Last fall, I covered the basics on conservatorships (see: Conservatorship Basics Part 1 and Part 2). As a review, a conservatorship is needed when an adult individual is impaired to the extent of lacking sufficient understanding or capacity to make or communicate responsible personal decisions, and who has demonstrated deficits with managing property and business affairs. This type of legal action is necessary when it is clear that the individual has property that will be wasted or dissipated unless management is provided. In sum, a conservator is appointed by a court to make financial decisions for a protected person.
Step One: Court Approval
One of the most important financial decisions a conservator can make is selling the protected person’s home. This may be necessary for a host of reasons including: the protected person no longer lives in the home and will not return, or more liquidity is needed in the conservatorship estate in order to pay the protected person’s bills, or the home is a drain on the conservatorship assets in general.
In order to put the real estate on the market, the conservator must first obtain a court order. Therefore, the conservator should a file a petition to sell the property and briefly state the facts as to why it is the protected person’s best interests to sell the real property. After the filing of the petition, the court will schedule a hearing. Once the hearing is complete, if the court agrees that the real estate should be sold, then an order will be issued to describe the real estate to be sold. The conservator will then have up to one year from the date of the order to sell the property in a private sale.
Step Two: Appraisals
Once a private sale is ordered, the conservator must have the property appraised by at least two disinterested appraisers. The appraisals must be filed with the court and no purchase agreement can be signed at a value less than appraised value.
Step Three: Purchase Agreement & Court Confirmation
After a buyer is found and the terms of the purchase agreed to, the conservator must file a report with the court summarizing the appraisals and the purchase agreement. The court will then, if appropriate, confirm the sale and order the conservator to execute and deliver a conservator’s deed to transfer the property.
Also keep in mind that besides selling the real estate, a conservator could instead ask the court for permission to lease or mortgage the property, if selling it is not an ideal option. Whatever is needed to be done, be sure to contact an attorney in your area for specific information.
I am having trouble finding how to report the sale of real estate on the conservatorship annual accounting. Does just the gain from the sale get reported on schedule a and the value of the house as a transfer between asset accounts? Do any expenses incurred through the sale get netted to the proceeds or should they be reported separately on schedule b. Do you have any documents outlining the best procedure for this?
Thank you
Thank you for your comment, Meghan! We appreciate you reading Epilawg. Unfortunately, we can not give specific legal advice on this site. You should contact a legal professional in your area with these questions. Thanks again for reading Epilawg!
Do you have to have conservatorship to sell a parents home. I’m getting mixed answers on this and wanted to know if I have to obtain conservatorship which I do not want to do. I have been on my mothers accounts for years and the realtor says I don’t need it. Just wondering if it is a must. I have been on all of her bank accounts for years and I’m just trying to sell it for money for the nursing home.

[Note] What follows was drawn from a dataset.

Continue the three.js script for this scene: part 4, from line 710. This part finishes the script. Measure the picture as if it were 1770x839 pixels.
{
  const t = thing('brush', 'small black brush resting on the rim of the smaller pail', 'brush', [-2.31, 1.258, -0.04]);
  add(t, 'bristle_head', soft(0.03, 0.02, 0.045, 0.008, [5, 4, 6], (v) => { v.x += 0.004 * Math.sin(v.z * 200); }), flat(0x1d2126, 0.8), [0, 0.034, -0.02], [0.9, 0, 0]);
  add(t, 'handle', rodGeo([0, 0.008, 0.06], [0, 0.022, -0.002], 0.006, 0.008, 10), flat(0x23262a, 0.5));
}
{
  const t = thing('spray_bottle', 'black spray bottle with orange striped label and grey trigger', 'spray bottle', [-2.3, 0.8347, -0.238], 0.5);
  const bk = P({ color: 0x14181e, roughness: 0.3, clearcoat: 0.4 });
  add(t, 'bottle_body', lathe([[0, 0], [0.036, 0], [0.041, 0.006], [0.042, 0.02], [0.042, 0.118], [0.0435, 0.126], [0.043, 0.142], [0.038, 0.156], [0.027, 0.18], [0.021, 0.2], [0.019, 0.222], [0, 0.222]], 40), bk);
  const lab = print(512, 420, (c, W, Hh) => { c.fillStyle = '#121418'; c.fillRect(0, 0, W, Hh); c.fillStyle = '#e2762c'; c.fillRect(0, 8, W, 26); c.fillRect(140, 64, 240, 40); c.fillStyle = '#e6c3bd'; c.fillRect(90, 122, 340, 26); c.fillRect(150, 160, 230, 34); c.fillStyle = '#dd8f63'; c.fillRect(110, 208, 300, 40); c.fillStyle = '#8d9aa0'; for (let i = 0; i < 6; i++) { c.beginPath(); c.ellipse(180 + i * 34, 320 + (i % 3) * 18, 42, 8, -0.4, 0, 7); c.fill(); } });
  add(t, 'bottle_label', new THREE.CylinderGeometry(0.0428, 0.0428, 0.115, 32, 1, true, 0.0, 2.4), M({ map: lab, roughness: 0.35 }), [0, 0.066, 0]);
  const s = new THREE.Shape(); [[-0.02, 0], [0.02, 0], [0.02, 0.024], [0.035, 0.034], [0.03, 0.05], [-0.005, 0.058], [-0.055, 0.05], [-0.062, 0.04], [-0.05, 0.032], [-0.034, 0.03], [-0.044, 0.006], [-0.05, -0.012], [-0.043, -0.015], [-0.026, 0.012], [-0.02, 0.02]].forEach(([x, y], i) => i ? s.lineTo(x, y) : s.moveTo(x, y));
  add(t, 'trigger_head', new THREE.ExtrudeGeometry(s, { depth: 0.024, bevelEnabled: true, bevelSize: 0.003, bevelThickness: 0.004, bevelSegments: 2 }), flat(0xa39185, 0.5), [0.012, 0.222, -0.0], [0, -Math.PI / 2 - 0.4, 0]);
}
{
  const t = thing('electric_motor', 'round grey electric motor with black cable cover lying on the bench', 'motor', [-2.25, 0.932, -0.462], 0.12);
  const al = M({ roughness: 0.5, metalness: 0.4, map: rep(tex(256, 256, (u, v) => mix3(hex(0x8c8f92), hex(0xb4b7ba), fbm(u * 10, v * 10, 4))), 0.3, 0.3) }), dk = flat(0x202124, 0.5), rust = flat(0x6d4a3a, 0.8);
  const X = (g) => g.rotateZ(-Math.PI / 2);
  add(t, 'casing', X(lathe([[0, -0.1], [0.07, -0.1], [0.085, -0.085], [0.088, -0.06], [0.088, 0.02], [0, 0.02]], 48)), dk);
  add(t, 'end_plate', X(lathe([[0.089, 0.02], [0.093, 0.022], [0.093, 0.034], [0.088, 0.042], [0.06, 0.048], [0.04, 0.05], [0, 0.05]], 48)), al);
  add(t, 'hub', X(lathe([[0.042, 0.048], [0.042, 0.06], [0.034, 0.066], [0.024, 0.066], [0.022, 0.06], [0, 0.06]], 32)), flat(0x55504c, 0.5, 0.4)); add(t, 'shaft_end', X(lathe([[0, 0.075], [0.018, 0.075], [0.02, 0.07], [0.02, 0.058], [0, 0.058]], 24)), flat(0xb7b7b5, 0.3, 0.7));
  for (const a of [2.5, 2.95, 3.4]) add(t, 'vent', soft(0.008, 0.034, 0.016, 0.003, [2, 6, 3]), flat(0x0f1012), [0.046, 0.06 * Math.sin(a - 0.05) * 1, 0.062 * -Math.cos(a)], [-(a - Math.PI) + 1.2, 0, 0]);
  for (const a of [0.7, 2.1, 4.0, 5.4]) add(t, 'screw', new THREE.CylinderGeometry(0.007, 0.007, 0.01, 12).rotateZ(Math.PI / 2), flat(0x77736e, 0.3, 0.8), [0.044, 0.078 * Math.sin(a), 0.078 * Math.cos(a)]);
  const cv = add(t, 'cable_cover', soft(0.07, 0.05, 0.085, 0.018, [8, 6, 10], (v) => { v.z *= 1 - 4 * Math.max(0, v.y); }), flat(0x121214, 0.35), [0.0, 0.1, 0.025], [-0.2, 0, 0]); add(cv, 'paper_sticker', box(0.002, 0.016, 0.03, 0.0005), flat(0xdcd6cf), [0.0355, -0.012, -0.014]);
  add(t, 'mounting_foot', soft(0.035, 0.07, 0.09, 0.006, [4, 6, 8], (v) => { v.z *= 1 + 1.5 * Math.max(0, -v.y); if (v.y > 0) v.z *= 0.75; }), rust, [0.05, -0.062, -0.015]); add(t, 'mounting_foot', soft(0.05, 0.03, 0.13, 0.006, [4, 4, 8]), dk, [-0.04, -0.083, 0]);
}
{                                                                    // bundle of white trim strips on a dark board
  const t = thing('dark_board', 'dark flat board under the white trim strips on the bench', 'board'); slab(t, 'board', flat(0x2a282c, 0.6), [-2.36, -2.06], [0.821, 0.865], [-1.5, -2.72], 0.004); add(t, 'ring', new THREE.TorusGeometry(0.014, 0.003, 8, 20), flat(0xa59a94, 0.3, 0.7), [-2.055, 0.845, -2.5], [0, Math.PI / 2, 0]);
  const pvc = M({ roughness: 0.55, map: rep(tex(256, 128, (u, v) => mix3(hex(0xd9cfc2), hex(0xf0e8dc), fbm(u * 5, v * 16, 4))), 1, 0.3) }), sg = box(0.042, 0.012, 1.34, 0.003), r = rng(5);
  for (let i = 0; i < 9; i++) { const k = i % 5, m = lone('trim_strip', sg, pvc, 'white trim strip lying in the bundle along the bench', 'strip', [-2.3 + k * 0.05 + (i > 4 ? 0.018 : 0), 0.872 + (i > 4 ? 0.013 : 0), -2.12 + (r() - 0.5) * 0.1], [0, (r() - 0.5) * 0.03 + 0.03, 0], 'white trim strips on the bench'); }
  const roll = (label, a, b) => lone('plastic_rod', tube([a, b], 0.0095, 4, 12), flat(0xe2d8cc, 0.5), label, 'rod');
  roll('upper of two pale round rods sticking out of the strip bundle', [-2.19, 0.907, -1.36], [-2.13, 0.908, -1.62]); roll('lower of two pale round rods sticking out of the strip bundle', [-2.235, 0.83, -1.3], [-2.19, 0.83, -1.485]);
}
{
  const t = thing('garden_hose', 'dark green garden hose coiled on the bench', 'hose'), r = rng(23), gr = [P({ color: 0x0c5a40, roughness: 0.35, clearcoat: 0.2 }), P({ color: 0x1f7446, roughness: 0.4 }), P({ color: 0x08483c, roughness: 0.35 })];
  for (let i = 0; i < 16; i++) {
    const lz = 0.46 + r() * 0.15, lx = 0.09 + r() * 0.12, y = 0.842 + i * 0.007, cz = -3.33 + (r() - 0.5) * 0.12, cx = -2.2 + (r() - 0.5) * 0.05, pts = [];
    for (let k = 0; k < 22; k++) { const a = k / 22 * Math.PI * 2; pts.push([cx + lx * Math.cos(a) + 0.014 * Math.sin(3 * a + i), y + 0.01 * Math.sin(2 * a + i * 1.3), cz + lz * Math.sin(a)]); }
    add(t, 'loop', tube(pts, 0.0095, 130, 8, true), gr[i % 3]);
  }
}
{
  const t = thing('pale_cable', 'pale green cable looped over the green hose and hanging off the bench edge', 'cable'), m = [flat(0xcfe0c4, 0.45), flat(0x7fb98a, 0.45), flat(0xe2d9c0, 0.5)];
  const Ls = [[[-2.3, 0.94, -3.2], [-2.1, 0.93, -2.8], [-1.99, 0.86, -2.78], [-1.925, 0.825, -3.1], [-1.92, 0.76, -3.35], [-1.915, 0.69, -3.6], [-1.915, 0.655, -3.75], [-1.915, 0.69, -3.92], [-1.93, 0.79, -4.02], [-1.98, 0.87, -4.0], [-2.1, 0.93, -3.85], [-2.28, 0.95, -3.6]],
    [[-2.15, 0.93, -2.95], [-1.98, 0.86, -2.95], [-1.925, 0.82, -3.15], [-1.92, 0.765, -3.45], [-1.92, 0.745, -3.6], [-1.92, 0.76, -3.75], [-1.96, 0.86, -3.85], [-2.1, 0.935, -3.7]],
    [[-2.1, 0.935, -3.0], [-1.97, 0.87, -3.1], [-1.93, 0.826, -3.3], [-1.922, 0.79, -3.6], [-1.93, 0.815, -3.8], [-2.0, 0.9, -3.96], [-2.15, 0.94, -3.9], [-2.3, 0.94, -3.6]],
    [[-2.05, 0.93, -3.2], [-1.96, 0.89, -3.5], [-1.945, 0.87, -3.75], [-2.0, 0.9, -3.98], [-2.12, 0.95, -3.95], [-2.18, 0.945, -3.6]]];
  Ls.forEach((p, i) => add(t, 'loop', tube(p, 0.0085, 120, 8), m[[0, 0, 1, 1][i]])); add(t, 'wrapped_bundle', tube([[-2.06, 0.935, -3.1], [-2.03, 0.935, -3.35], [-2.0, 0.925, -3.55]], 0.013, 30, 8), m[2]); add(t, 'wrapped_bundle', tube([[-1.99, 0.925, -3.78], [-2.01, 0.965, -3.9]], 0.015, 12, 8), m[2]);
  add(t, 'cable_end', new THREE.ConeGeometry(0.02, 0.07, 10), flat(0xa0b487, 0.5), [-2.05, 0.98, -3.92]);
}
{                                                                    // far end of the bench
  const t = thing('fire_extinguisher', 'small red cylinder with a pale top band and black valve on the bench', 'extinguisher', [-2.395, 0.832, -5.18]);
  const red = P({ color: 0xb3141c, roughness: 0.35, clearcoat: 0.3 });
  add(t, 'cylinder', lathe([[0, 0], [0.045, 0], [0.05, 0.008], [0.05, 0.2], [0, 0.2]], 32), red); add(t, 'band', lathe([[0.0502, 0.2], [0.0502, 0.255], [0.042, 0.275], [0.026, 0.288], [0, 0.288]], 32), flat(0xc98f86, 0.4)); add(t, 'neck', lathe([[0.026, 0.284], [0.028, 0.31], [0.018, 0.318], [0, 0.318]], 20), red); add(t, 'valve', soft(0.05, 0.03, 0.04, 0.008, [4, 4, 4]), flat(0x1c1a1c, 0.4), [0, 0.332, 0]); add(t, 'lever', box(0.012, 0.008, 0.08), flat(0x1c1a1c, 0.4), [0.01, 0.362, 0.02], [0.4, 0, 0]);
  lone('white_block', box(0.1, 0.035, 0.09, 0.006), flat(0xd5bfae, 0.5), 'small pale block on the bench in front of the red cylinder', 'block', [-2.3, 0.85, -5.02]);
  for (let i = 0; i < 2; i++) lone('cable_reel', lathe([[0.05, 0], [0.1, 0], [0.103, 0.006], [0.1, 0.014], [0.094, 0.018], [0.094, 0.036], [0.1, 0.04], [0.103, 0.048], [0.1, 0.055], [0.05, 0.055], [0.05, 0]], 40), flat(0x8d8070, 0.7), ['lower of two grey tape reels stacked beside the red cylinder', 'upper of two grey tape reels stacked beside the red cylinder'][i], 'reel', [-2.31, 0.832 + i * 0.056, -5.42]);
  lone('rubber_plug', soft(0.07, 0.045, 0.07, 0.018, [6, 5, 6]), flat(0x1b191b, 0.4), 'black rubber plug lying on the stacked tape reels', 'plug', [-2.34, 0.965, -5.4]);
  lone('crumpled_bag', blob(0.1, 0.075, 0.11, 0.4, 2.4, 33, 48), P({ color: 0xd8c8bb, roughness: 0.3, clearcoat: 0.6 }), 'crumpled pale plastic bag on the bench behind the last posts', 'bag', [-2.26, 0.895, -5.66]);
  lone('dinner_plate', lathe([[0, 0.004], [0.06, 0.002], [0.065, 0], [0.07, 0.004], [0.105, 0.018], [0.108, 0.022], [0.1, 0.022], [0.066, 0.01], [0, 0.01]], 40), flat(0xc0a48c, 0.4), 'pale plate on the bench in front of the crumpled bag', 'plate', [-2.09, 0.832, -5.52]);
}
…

Thanks for your question, Rhonda. We appreciate you reading Epilawg. Unfortunately, we cannot provide specific legal advice on this site. Be sure to contact a legal professional in your area with these questions. Thanks again for reading!
How would real property be sold if it is out of state?
Thanks for your questions, Tia. Unfortunately, we cannot provide specific legal advice on this site. Please contact an estate attorney in your area with your questions. Thanks for reading Epilawg.
My brother was made the conservator for my mother. He has some debt from covering my mothers bills. The three remaining brothers signed the petition. We had a family meeting agreeing the two houses, including a beach house would go in a trust. With no reports after several months, we became concerned although, he has verbally told us everything was going as planned. After an argument, we got the reporting and find “his” attorney has transferred the beach house deed into a joint tenancy with him and my mother, basically he gets the beach house when she dies. My question, the court order reads verbatim, for the transfer to go to the conservator, but “his” attorney filed the deed so it reads that its to transfer to him personally, eliminating the parenthesis indicating he is the conservator. One, is this commonly done to qualify for a mortgage and does this leave the deed in limbo, opening it to future disputes. I have made this point and told him to partition the equity, putting one half in a trust for the family. What are the penalties for this type of deed fraud, also, the deed has not been registered.
Unfortunately, Mark, we cannot provide specific legal advice on this site. Please reach out to a trust and estate attorney in your area with specific questions. Thanks for reading Epilawg.
When considering values for a property that needs to be sold, what if the County Tax Value is higher than the actual appraised real estate value?